Saturday, October 11, 2014

What I Found Coming Home

There is always some amount of anticipation that comes with returning home. It is a combination of seeing family, getting to eat some comfort food, and not having to think too hard when talking to people because you all share a childhood culture and language. One of the things I was kind of dreading though was what I was going to find as I spoke at church after church.

The church in America is in decline. Our denomination is dying. We are struggling. We don’t have as much to give as we once did. This is the message that I have been hearing in Africa, coming out of the North American church for the last two years. Yet I didn’t find a dying church.

Now I have only been back in the US for two weeks and only speaking at churches for one of

those weeks, though I did fit in 7 different speaking engagements in that first week. I didn’t find a dying church. If we want to say that just because a church has people coming to it does not mean that it is a fruitful church then we also have to admit that just because a church is losing members does not mean it is lacking in fruit. If public opinion is not good enough in one instance why is it in the other?
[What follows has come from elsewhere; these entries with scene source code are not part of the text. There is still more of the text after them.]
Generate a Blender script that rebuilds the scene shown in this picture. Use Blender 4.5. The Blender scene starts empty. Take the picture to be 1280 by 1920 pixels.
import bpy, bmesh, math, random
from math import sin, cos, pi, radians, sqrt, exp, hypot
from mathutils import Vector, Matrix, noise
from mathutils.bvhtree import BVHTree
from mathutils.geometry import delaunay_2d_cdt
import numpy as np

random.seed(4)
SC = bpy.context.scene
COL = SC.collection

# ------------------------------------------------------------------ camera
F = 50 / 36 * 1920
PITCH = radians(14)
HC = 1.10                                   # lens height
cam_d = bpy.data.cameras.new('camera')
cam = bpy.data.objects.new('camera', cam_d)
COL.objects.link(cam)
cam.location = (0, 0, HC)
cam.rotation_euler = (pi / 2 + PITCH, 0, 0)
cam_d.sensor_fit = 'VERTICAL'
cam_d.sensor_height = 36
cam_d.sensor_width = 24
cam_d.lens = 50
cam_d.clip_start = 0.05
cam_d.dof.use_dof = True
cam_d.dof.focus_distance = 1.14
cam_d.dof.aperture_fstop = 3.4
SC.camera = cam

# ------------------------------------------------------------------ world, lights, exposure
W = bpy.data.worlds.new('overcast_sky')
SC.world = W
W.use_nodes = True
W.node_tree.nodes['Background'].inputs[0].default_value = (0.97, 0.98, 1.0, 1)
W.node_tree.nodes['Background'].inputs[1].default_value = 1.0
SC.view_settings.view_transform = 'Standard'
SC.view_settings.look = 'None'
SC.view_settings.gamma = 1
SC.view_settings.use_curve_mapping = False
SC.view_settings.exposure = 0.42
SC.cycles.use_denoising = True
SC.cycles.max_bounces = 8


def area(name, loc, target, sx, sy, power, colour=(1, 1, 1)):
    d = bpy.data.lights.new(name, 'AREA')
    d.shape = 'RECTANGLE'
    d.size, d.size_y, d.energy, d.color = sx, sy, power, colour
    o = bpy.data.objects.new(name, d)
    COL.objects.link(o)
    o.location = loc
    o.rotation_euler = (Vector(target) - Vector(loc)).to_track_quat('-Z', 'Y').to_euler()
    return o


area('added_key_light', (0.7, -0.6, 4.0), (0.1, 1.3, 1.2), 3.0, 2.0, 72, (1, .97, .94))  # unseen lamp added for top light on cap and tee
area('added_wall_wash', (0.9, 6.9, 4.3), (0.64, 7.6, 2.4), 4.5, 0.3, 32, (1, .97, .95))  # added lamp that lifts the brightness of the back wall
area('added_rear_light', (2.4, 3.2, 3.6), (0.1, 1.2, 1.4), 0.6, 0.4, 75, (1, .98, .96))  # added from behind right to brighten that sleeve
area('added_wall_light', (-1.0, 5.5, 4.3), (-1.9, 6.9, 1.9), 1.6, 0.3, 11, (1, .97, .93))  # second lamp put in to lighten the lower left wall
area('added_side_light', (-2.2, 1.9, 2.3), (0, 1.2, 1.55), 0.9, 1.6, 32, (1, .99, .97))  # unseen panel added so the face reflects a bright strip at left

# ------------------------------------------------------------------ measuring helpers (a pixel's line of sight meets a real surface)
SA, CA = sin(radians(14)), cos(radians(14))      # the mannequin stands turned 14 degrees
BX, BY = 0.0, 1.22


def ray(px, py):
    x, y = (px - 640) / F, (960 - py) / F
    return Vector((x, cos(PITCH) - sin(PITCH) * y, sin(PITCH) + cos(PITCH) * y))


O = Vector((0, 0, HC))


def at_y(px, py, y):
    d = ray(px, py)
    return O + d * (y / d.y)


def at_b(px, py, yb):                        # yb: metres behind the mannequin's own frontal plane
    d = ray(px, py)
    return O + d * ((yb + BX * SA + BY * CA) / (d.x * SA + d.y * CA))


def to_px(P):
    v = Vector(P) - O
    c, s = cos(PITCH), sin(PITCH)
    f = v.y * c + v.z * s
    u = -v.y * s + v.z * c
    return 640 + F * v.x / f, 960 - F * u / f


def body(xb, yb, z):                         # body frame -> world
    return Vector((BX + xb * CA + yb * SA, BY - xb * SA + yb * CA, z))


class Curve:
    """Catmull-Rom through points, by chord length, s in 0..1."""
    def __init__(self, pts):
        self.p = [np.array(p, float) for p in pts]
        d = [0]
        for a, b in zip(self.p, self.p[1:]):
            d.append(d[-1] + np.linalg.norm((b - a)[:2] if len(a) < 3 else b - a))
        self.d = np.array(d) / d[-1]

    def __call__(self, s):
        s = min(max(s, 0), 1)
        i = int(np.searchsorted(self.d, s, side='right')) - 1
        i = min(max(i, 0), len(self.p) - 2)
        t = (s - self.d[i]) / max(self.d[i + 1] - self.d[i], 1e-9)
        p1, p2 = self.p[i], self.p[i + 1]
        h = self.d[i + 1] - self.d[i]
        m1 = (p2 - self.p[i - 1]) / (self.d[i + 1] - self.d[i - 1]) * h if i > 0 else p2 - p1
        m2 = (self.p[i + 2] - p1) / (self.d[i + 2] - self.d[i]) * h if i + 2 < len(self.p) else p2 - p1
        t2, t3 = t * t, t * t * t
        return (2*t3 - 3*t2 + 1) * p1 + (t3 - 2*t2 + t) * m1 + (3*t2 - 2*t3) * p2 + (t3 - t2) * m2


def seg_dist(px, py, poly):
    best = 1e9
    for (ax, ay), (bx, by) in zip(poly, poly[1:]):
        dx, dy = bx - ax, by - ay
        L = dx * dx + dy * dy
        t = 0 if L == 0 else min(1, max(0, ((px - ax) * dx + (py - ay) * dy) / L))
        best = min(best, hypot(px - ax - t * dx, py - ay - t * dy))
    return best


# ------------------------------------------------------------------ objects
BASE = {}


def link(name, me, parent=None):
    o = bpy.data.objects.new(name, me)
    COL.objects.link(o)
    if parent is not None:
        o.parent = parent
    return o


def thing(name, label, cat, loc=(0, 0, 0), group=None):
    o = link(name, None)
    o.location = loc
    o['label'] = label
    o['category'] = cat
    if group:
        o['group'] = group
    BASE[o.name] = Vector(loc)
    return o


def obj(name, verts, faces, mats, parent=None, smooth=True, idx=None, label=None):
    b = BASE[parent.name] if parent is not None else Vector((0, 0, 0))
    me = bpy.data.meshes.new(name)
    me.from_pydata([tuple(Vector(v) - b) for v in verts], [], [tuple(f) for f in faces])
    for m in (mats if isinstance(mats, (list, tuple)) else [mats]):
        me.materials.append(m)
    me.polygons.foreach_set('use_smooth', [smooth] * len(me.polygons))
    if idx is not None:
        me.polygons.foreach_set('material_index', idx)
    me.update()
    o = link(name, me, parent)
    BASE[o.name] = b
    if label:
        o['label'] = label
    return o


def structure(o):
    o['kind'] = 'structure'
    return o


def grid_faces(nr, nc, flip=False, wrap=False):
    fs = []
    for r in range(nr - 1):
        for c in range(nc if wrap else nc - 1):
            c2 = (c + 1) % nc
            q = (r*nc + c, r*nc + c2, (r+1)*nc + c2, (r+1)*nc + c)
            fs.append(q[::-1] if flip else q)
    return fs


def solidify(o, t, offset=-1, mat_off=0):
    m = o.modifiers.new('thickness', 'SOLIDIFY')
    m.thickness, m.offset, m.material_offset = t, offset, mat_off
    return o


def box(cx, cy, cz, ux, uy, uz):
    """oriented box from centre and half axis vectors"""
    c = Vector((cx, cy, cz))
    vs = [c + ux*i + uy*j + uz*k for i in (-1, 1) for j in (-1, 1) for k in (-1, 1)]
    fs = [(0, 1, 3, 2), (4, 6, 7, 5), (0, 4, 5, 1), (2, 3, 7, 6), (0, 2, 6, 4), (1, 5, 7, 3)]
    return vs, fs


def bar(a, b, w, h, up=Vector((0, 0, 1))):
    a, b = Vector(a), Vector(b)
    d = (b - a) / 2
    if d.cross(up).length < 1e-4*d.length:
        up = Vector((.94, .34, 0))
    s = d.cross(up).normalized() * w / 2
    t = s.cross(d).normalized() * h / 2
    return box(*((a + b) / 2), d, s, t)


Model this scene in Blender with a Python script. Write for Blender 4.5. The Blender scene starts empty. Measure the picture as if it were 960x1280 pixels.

The United Methodist Church in the US has been dying for years, not because numbers are going down, but because churches were to inwardly focused. I don’t know when it happened, but when the highlight of the year for youth is a ski trip to the Rockies and not a local missions week than we should be able to easily understand what the problem is. Yet what I am finding now are small, financially strapped churches and large churches with big hearts coming back to their communities and again diving in to relationships with their neighbors. In this short week I have seen church plants in run down neighborhoods where other churches and even the boys and girls club have pulled out. I have seen small churches take on large ministries, driven out of a love for neighbor, even when those neighbors do not look like the current church population. I have seen ministries where a coffee shop turns into a place of community and conversation. I have seen college students gathering and discerning how their future careers fit together with their faith. If we are not basing our judgments on numbers or political influence but on missions, impact on individual lives, and the amount of love shown a community then I have to say, I don’t see a dying church.

Many blessings for the churches that have welcomed me this week and shown me a church that is alive, vibrant, and ministering to the community around it.